==== Recorded data

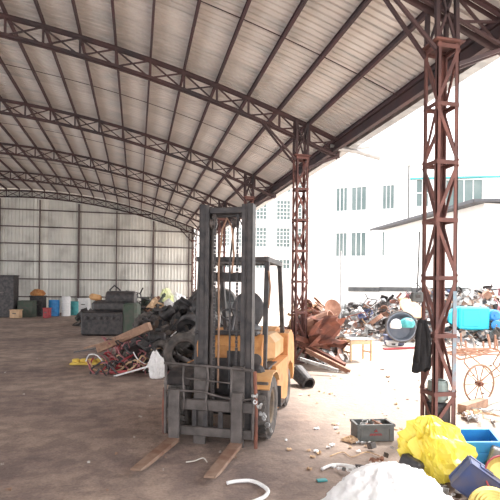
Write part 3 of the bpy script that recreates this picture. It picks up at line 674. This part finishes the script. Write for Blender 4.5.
# yellow moulded tray
t = tag(empty('yellow_tray', at(88, 364), -.1), 'yellow moulded tray lying left of the cable tangle', 'tray')
g = MB(); g.box((0,0,.03), (.72,.42,.05), bev=.02)
for k in range(4): g.lathe([(.075, .05), (.085, .10), (.06, .12), (0, .12)], 12, (-.26+.17*k, .0, 0))
traym = mat('dull_yellow_plastic', (.75, .56, .12), (.62, .44, .09), .6, 0, 5, .1); g.build('shell', traym, t)
for k in range(3): MB().box((-.18+.18*k, -.14, .06), (.04, .10, .03)).build('rib', traym, t)
def sack(name, px, py, rx, ry, rz, seed, mt, label, cat='bag', amp=.3, rot=0, lift=0, res=(44, 26)):
    o = blob(rx, ry, rz, seed, amp, nu=res[0], nv=res[1]).build(name, mt); p = at(px, py); o.location = (p.x, p.y, rz*.55+lift); o.rotation_euler = (0, 0, rot-TH); tag(o, label, cat); return o
sack('plastic_bag', 157, 378, .14, .12, .30, 2, white_b, 'white plastic bag standing between cable tangle and forklift')
# tyre leaning left of mast, grey drum seen through mast
o = MB(); o = k_tyre(0).build('tyre', rubber); o.scale = (1.25,)*3; o.location = cw(-1.28, 9.9, .42); o.rotation_euler = (math.pi/2-.2, 0, .1-TH); tag(o, 'large worn tyre leaning upright just left of the mast', 'tyre')
g = MB(); g.lathe([(0, -.35), (.26, -.35), (.27, -.33), (.26, -.1), (.275, -.08), (.26, -.06), (.26, .33), (.275, .35), (.24, .35), (.235, -.3), (0, -.3)], 22)
o = g.build('steel_drum', galv); o.location = cw(-.42, 9.2, 1.35); o.rotation_euler = (math.radians(70), .1, -.5); tag(o, 'grey open drum lying tilted on scrap, seen through the mast', 'drum')
g = MB(); g.lathe([(0, 0), (.27, 0), (.28, .02), (.27, .3), (.28, .32), (.27, .34), (.27, .98), (.28, 1.0), (0, 1.0)], 20); o = g.build('steel_drum', black_paint); o.location = cw(-.45, 9.2, 0); tag(o, 'black upright drum beneath the grey tilted drum behind the forklift', 'drum')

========

§ To do: Omit the pictures, and quote the material above exactly as given.

§ The solution:
Write part 3 of the bpy script that recreates this picture. It picks up at line 674. This part finishes the script. Write for Blender 4.5.
# yellow moulded tray
t = tag(empty('yellow_tray', at(88, 364), -.1), 'yellow moulded tray lying left of the cable tangle', 'tray')
g = MB(); g.box((0,0,.03), (.72,.42,.05), bev=.02)
for k in range(4): g.lathe([(.075, .05), (.085, .10), (.06, .12), (0, .12)], 12, (-.26+.17*k, .0, 0))
traym = mat('dull_yellow_plastic', (.75, .56, .12), (.62, .44, .09), .6, 0, 5, .1); g.build('shell', traym, t)
for k in range(3): MB().box((-.18+.18*k, -.14, .06), (.04, .10, .03)).build('rib', traym, t)
def sack(name, px, py, rx, ry, rz, seed, mt, label, cat='bag', amp=.3, rot=0, lift=0, res=(44, 26)):
    o = blob(rx, ry, rz, seed, amp, nu=res[0], nv=res[1]).build(name, mt); p = at(px, py); o.location = (p.x, p.y, rz*.55+lift); o.rotation_euler = (0, 0, rot-TH); tag(o, label, cat); return o
sack('plastic_bag', 157, 378, .14, .12, .30, 2, white_b, 'white plastic bag standing between cable tangle and forklift')
# tyre leaning left of mast, grey drum seen through mast
o = MB(); o = k_tyre(0).build('tyre', rubber); o.scale = (1.25,)*3; o.location = cw(-1.28, 9.9, .42); o.rotation_euler = (math.pi/2-.2, 0, .1-TH); tag(o, 'large worn tyre leaning upright just left of the mast', 'tyre')
g = MB(); g.lathe([(0, -.35), (.26, -.35), (.27, -.33), (.26, -.1), (.275, -.08), (.26, -.06), (.26, .33), (.275, .35), (.24, .35), (.235, -.3), (0, -.3)], 22)
o = g.build('steel_drum', galv); o.location = cw(-.42, 9.2, 1.35); o.rotation_euler = (math.radians(70), .1, -.5); tag(o, 'grey open drum lying tilted on scrap, seen through the mast', 'drum')
g = MB(); g.lathe([(0, 0), (.27, 0), (.28, .02), (.27, .3), (.28, .32), (.27, .34), (.27, .98), (.28, 1.0), (0, 1.0)], 20); o = g.build('steel_drum', black_paint); o.location = cw(-.45, 9.2, 0); tag(o, 'black upright drum beneath the grey tilted drum behind the forklift', 'drum')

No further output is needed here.